Cohen: Absolutely. And what’s so thrilling is this point where the awakening to this absolute creative compulsion or impulse bumps up against our postmodern predicament. What happens when an awakening individual begins to discover different perspectives and levels of freedom and kinds of insight that completely turn his or her world upside down? As we get directly in touch with the passion and inspiration and conviction of the evolutionary impulse itself, that impulse has to be filtered through worldviews, values, and perspectives that can make it possible for us to actually move forward together. The impulse itself is the experience of an exhilarating compulsion to evolve, but that exhilaration is just an experience. To make that thrilling experience of freedom and exhilaration and confidence and conviction manifest, it has to be filtered through our values and perspectives. And the worldviews, values, and perspectives that we have been culturally conditioned by don’t usually have room or space for the new kinds of perspectives and insights we begin to experience when we awaken not only to the Ground of Being, but also—and maybe even more importantly—to this driving creative impulse.

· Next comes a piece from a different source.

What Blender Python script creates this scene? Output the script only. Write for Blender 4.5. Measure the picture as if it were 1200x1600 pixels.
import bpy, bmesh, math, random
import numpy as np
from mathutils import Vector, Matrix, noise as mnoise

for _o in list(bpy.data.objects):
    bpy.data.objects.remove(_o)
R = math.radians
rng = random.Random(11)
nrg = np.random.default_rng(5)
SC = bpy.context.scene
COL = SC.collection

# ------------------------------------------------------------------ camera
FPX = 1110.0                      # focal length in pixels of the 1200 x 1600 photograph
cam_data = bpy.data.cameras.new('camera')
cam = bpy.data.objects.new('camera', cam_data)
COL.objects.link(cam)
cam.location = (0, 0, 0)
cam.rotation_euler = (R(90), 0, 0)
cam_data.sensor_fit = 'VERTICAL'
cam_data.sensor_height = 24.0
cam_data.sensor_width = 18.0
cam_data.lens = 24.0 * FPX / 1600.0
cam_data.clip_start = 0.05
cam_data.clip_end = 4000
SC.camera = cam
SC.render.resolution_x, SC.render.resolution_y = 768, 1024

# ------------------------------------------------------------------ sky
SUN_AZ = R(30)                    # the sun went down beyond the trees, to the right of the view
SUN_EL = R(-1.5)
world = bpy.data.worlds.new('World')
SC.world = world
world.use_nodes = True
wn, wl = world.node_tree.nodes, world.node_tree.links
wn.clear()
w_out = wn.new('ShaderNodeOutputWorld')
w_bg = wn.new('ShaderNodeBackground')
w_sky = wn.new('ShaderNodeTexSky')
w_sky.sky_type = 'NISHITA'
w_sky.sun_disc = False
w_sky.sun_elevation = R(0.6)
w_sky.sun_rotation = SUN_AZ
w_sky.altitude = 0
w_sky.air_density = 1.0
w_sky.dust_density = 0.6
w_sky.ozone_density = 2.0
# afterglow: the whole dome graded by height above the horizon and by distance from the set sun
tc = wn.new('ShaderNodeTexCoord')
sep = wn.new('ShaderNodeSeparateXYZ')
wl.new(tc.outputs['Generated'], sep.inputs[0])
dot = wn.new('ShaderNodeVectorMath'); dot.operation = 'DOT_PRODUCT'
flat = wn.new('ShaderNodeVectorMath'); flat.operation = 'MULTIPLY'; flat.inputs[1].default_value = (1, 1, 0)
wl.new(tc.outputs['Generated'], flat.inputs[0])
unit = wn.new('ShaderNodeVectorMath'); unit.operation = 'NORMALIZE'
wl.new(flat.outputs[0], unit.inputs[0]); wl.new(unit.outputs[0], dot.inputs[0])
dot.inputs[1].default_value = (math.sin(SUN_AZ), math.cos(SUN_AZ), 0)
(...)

That’s why I feel the work that you and I and so many others are doing is important. Because unless we’re able, through very careful, enlightened, and rational thinking, to create new structures in consciousness that can support the emergence of the higher potentials that we feel so inspired by, we might just be lost in an experience. These new potentials won’t be able to manifest themselves as new and higher realities without the evolution of our values and perspectives. I think the work at hand here, as you’ve been saying, is not only to have the experience of awakening to the absolute nature of consciousness itself—both as the Ground of all Being and as the creative impulse—but to ask questions like, How am I thinking about what it means to be me and what it means to live in this world? What is the world? What is culture? What does it mean to be a man or a woman? What does everything actually mean in light of this experience that I’m having?